More and more people I know are thinking about how to generate passive income. They talk about rental properties, all sorts of other things that sound weird and risky to me… and even income from the UK stocks market.
I like the idea of seeking income from UK stocks.
When investing in a stock, value is key. But what actually is value?
Buying value stocks
For ace investor Warren Buffett, it’s all about buying at a price today that’s low compared to a stock’s expected long-term worth.
That worth can come from share price gains, dividends, or a combination. It’s all about total returns, and the real key lies in the long-term aspect.
I also reckon that stocks with short-term risk can often offer the best long-term value. Investors worried about the short term often won’t buy them, and that can help keep the price down a bit.
Cheap FTSE 100 pick?
That’s why I’ve always liked insurance stocks. And it’s why Phoenix Group Holdings (LSE: PHNX) is my stock pick today.
I could equally have chosen Legal & General Group, or Aviva, as I rate them both highly. In fact, I hold Aviva shares, and I’ve owned Legal & General in the past too.
But I’m going for Phoenix for the dividend yield, forecast at 9.8%.
Before I look at the risk of an investment like this, let’s see what it might take to earn £1,000 a month from it.

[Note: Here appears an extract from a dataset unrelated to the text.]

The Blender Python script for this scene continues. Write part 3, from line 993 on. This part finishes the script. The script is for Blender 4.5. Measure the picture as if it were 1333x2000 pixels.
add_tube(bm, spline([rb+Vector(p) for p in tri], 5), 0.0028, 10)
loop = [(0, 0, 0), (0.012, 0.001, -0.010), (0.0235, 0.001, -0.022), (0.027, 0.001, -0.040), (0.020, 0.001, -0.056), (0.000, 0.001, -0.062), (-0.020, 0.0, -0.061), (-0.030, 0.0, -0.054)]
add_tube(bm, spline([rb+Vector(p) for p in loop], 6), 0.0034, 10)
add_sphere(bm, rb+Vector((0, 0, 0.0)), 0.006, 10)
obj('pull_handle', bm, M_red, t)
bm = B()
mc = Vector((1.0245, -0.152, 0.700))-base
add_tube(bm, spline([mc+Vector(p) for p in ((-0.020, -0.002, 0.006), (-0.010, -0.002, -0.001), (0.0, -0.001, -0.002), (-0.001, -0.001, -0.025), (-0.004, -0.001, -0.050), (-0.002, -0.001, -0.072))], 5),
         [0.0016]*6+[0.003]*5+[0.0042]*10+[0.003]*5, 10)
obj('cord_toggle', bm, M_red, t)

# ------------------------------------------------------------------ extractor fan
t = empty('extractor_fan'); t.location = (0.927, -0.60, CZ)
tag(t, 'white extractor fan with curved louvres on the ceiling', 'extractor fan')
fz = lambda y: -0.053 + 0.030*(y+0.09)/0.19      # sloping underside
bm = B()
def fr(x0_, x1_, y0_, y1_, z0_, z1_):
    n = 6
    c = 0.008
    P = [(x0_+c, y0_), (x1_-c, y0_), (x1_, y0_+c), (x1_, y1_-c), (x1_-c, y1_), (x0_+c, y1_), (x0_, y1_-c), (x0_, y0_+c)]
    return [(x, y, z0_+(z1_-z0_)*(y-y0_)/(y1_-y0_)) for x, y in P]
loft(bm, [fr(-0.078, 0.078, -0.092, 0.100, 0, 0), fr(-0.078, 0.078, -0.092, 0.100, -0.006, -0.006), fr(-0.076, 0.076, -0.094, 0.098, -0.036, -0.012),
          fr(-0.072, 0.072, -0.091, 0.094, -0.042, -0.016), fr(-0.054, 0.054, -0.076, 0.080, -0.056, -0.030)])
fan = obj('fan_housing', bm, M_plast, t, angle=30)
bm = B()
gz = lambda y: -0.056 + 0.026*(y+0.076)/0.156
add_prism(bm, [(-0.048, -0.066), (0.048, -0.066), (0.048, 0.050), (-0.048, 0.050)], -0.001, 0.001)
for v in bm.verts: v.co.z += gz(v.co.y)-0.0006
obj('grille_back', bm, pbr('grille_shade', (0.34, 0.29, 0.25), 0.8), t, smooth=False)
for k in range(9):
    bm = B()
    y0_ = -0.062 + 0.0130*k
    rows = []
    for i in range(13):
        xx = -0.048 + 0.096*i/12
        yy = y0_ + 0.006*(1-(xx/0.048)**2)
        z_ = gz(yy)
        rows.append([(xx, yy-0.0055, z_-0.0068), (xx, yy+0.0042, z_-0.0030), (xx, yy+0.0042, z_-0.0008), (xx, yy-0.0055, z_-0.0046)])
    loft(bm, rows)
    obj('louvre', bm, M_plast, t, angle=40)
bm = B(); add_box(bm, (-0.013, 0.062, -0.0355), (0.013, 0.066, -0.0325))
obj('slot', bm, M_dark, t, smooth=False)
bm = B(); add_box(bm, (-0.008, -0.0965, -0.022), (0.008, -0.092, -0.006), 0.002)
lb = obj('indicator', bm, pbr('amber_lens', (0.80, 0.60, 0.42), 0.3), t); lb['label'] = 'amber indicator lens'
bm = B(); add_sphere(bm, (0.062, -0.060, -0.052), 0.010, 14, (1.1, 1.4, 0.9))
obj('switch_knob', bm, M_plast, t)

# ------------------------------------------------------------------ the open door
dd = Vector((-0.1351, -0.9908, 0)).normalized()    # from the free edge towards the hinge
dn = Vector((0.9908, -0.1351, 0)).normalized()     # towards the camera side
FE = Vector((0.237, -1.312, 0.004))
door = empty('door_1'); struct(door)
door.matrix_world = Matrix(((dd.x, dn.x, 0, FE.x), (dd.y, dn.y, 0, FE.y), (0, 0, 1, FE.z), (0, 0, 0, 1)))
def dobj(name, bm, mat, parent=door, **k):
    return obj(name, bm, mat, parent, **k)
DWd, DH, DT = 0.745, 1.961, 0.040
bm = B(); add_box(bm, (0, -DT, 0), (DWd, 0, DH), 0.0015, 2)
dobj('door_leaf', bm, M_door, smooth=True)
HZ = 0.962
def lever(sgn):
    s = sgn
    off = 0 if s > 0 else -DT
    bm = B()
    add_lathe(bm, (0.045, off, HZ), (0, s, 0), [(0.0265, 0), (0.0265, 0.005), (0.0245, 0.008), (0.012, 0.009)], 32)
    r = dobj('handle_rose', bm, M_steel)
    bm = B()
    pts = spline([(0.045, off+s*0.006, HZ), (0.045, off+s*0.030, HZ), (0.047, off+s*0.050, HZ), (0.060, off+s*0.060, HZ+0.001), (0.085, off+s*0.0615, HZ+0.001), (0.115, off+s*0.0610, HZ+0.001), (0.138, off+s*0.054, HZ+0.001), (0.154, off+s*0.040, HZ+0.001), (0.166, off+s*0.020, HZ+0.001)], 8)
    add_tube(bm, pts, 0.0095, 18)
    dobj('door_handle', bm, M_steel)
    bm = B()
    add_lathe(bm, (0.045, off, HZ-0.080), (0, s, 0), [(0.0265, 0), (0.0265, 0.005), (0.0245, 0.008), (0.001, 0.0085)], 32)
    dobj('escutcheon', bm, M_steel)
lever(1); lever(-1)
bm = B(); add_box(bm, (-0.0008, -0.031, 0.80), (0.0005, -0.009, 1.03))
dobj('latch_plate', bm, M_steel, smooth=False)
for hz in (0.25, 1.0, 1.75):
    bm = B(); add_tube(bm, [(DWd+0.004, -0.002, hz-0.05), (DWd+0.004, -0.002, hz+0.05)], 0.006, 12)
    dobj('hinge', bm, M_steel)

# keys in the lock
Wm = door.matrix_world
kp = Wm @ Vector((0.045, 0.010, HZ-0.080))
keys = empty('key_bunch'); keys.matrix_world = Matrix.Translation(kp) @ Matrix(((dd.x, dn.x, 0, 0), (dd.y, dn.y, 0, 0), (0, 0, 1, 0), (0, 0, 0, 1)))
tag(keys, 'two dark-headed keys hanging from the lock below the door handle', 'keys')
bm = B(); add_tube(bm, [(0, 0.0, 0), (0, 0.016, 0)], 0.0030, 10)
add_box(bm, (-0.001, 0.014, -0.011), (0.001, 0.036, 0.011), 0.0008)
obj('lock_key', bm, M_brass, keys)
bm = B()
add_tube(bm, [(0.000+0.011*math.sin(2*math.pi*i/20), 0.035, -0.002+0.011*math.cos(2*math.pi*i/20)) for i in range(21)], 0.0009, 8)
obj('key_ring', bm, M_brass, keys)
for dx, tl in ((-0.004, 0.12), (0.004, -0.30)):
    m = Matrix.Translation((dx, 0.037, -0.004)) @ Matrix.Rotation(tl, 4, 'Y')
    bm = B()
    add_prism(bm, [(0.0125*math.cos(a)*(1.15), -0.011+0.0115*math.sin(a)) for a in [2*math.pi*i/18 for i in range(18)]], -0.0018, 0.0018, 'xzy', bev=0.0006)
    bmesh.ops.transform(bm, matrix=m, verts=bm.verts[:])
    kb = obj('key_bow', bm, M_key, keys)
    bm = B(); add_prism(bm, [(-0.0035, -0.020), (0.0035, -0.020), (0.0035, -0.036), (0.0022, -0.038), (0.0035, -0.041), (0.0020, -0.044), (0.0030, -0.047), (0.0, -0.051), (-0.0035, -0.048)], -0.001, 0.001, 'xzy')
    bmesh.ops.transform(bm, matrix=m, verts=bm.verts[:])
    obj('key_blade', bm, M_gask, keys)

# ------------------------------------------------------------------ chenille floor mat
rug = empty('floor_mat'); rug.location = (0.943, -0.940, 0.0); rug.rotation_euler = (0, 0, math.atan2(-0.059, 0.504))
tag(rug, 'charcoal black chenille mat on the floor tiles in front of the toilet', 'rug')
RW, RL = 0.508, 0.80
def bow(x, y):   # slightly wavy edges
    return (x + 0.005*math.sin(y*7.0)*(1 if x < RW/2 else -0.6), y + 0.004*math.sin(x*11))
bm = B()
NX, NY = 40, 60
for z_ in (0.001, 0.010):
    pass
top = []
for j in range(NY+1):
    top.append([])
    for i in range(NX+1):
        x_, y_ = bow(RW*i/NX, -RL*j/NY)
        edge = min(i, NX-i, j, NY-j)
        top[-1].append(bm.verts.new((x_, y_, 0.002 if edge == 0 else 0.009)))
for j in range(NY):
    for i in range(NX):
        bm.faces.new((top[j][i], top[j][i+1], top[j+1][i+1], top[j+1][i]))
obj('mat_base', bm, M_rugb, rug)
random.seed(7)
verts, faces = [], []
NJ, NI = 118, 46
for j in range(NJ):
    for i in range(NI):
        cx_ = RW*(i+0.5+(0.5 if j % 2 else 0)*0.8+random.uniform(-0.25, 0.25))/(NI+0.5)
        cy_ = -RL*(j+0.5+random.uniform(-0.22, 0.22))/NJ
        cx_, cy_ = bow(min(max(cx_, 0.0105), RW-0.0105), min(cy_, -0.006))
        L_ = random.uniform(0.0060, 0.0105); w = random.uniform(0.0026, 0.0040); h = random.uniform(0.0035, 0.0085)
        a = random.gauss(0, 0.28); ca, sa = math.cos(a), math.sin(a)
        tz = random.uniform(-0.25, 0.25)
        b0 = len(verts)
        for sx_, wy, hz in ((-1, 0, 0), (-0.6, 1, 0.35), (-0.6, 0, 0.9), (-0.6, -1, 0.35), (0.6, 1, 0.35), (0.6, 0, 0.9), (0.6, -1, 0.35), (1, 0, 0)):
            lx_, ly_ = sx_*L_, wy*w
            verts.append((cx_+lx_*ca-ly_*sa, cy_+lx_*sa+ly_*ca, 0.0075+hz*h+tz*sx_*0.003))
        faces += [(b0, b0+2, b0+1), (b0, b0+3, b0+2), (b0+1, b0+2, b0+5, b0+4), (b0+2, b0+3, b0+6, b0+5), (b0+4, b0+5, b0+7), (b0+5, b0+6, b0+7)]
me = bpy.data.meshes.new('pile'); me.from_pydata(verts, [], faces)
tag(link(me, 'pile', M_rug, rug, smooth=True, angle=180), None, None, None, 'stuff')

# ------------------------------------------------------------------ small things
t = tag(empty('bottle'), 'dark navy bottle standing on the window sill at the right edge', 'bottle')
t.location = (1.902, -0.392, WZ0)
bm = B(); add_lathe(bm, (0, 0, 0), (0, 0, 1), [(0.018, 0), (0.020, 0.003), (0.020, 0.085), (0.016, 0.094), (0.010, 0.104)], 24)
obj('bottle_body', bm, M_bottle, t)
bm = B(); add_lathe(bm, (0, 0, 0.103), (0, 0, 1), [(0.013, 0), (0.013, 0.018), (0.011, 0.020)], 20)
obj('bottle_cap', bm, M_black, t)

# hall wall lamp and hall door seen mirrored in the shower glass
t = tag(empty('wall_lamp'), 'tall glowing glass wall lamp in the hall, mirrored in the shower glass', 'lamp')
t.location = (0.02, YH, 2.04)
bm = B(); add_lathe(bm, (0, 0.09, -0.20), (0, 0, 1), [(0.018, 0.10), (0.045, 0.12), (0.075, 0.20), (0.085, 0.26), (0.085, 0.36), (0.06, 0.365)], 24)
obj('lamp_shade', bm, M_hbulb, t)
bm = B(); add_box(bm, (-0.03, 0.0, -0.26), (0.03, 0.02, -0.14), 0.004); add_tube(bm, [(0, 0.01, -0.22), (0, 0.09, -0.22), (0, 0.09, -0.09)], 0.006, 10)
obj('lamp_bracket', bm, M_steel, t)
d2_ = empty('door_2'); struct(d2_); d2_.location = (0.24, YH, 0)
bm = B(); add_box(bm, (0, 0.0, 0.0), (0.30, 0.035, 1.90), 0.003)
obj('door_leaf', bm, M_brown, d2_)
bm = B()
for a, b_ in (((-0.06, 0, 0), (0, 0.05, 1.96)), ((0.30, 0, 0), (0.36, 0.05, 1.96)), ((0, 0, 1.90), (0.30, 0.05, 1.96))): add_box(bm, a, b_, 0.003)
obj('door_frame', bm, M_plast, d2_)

The miracle of compounding
If I could put, say, £10,000 into Phoenix Group and I get that 9.8% dividend yield, after a year I’d have an extra £980 to add to my pot. So my total should reach £10,980.
Now, if I buy some more shares with that dividend money, I’d get an extra bit of cash in year two on top — the dividend from my new shares.
So, after two years at the same 9.8%, assuming the share price doesn’t change, I could be up to £12,056. The second year would have added £1,076.
And, by the magic of compounding, each year should build up more and more.
Regular investing
The main thing that can make a big difference, though, is regular investing.
And if I could invest £650, I could hit my target of £1,000 a month in passive income in 10 years.
In reality, I’d never put all my passive income eggs on one, erm, stock. No, I’d spread my cash across different firms in different sectors, because I see that as essential for safety.
Diversified returns
That’s even more important with a cyclical sector like insurance. Phoenix has just affirmed its progressive dividend policy, which is good. But it’s a business that can be hit by unexpected downturns.
Still, the same thinking would apply to any stock, and to a diversified portfolio as I build it up. I look for good value stocks, ideally ones paying good sustainable dividends, and keep reinvesting the cash.